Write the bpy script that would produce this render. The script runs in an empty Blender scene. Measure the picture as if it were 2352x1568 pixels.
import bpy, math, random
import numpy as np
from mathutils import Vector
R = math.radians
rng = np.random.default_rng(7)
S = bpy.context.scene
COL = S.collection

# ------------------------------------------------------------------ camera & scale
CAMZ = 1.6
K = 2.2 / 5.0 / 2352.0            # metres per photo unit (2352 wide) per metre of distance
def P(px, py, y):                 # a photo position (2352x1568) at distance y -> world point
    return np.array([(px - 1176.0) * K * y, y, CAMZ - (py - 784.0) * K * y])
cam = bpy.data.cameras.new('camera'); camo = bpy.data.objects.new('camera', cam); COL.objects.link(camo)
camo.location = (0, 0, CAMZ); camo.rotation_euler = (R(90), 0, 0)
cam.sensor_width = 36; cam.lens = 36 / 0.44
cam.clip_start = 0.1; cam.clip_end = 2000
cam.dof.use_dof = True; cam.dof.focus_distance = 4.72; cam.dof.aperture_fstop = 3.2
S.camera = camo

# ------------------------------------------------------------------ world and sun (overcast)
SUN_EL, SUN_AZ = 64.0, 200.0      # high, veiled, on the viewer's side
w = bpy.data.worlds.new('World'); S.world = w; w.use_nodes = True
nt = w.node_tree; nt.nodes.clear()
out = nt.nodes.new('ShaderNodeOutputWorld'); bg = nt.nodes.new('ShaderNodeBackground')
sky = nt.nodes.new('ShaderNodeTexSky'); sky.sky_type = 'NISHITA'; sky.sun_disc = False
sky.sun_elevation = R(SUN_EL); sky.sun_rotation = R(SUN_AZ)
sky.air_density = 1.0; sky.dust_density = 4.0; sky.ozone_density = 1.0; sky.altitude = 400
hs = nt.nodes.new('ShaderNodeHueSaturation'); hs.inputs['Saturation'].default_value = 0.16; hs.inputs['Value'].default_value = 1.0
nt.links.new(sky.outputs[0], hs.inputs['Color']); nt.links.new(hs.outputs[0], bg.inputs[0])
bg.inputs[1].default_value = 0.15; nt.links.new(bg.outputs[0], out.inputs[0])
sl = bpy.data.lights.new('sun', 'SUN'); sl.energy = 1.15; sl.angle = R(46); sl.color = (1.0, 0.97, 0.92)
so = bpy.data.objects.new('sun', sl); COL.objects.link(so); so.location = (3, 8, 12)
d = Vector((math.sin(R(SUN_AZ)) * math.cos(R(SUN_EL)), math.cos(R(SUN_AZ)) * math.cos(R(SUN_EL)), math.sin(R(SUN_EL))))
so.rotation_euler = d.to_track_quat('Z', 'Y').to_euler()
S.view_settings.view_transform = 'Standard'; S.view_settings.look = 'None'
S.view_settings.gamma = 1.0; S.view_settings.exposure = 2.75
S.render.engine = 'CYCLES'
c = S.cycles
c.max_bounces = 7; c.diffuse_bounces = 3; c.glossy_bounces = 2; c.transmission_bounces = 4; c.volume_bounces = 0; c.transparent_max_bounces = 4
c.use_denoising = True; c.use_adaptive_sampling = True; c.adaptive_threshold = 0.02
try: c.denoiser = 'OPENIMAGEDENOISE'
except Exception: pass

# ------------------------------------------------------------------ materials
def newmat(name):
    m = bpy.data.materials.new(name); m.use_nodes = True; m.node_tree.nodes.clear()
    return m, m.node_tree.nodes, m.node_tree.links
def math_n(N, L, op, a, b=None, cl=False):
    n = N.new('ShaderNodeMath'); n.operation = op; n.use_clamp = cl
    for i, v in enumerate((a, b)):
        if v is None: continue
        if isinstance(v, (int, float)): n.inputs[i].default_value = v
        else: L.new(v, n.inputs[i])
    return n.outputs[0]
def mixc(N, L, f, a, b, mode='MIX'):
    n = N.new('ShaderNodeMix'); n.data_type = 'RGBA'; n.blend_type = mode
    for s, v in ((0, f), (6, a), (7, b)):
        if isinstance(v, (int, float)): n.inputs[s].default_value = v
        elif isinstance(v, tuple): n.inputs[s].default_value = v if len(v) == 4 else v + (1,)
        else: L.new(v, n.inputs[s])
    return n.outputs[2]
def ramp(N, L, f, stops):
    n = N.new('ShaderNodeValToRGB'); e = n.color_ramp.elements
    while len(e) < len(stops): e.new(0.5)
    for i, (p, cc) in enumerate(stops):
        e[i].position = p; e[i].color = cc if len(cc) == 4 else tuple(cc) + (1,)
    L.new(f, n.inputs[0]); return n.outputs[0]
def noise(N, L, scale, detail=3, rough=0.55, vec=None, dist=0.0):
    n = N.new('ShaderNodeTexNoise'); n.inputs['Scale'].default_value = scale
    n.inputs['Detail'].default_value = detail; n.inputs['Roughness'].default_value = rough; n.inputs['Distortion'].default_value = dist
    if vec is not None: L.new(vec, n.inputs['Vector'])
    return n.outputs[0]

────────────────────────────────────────

• Stated exercise
Repeat every line of the data, exactly and in full.

• Solution below
Write the bpy script that would produce this render. The script runs in an empty Blender scene. Measure the picture as if it were 2352x1568 pixels.
import bpy, math, random
import numpy as np
from mathutils import Vector
R = math.radians
rng = np.random.default_rng(7)
S = bpy.context.scene
COL = S.collection

# ------------------------------------------------------------------ camera & scale
CAMZ = 1.6
K = 2.2 / 5.0 / 2352.0            # metres per photo unit (2352 wide) per metre of distance
def P(px, py, y):                 # a photo position (2352x1568) at distance y -> world point
    return np.array([(px - 1176.0) * K * y, y, CAMZ - (py - 784.0) * K * y])
cam = bpy.data.cameras.new('camera'); camo = bpy.data.objects.new('camera', cam); COL.objects.link(camo)
camo.location = (0, 0, CAMZ); camo.rotation_euler = (R(90), 0, 0)
cam.sensor_width = 36; cam.lens = 36 / 0.44
cam.clip_start = 0.1; cam.clip_end = 2000
cam.dof.use_dof = True; cam.dof.focus_distance = 4.72; cam.dof.aperture_fstop = 3.2
S.camera = camo

# ------------------------------------------------------------------ world and sun (overcast)
SUN_EL, SUN_AZ = 64.0, 200.0      # high, veiled, on the viewer's side
w = bpy.data.worlds.new('World'); S.world = w; w.use_nodes = True
nt = w.node_tree; nt.nodes.clear()
out = nt.nodes.new('ShaderNodeOutputWorld'); bg = nt.nodes.new('ShaderNodeBackground')
sky = nt.nodes.new('ShaderNodeTexSky'); sky.sky_type = 'NISHITA'; sky.sun_disc = False
sky.sun_elevation = R(SUN_EL); sky.sun_rotation = R(SUN_AZ)
sky.air_density = 1.0; sky.dust_density = 4.0; sky.ozone_density = 1.0; sky.altitude = 400
hs = nt.nodes.new('ShaderNodeHueSaturation'); hs.inputs['Saturation'].default_value = 0.16; hs.inputs['Value'].default_value = 1.0
nt.links.new(sky.outputs[0], hs.inputs['Color']); nt.links.new(hs.outputs[0], bg.inputs[0])
bg.inputs[1].default_value = 0.15; nt.links.new(bg.outputs[0], out.inputs[0])
sl = bpy.data.lights.new('sun', 'SUN'); sl.energy = 1.15; sl.angle = R(46); sl.color = (1.0, 0.97, 0.92)
so = bpy.data.objects.new('sun', sl); COL.objects.link(so); so.location = (3, 8, 12)
d = Vector((math.sin(R(SUN_AZ)) * math.cos(R(SUN_EL)), math.cos(R(SUN_AZ)) * math.cos(R(SUN_EL)), math.sin(R(SUN_EL))))
so.rotation_euler = d.to_track_quat('Z', 'Y').to_euler()
S.view_settings.view_transform = 'Standard'; S.view_settings.look = 'None'
S.view_settings.gamma = 1.0; S.view_settings.exposure = 2.75
S.render.engine = 'CYCLES'
c = S.cycles
c.max_bounces = 7; c.diffuse_bounces = 3; c.glossy_bounces = 2; c.transmission_bounces = 4; c.volume_bounces = 0; c.transparent_max_bounces = 4
c.use_denoising = True; c.use_adaptive_sampling = True; c.adaptive_threshold = 0.02
try: c.denoiser = 'OPENIMAGEDENOISE'
except Exception: pass

# ------------------------------------------------------------------ materials
def newmat(name):
    m = bpy.data.materials.new(name); m.use_nodes = True; m.node_tree.nodes.clear()
    return m, m.node_tree.nodes, m.node_tree.links
def math_n(N, L, op, a, b=None, cl=False):
    n = N.new('ShaderNodeMath'); n.operation = op; n.use_clamp = cl
    for i, v in enumerate((a, b)):
        if v is None: continue
        if isinstance(v, (int, float)): n.inputs[i].default_value = v
        else: L.new(v, n.inputs[i])
    return n.outputs[0]
def mixc(N, L, f, a, b, mode='MIX'):
    n = N.new('ShaderNodeMix'); n.data_type = 'RGBA'; n.blend_type = mode
    for s, v in ((0, f), (6, a), (7, b)):
        if isinstance(v, (int, float)): n.inputs[s].default_value = v
        elif isinstance(v, tuple): n.inputs[s].default_value = v if len(v) == 4 else v + (1,)
        else: L.new(v, n.inputs[s])
    return n.outputs[2]
def ramp(N, L, f, stops):
    n = N.new('ShaderNodeValToRGB'); e = n.color_ramp.elements
    while len(e) < len(stops): e.new(0.5)
    for i, (p, cc) in enumerate(stops):
        e[i].position = p; e[i].color = cc if len(cc) == 4 else tuple(cc) + (1,)
    L.new(f, n.inputs[0]); return n.outputs[0]
def noise(N, L, scale, detail=3, rough=0.55, vec=None, dist=0.0):
    n = N.new('ShaderNodeTexNoise'); n.inputs['Scale'].default_value = scale
    n.inputs['Detail'].default_value = detail; n.inputs['Roughness'].default_value = rough; n.inputs['Distortion'].default_value = dist
    if vec is not None: L.new(vec, n.inputs['Vector'])
    return n.outputs[0]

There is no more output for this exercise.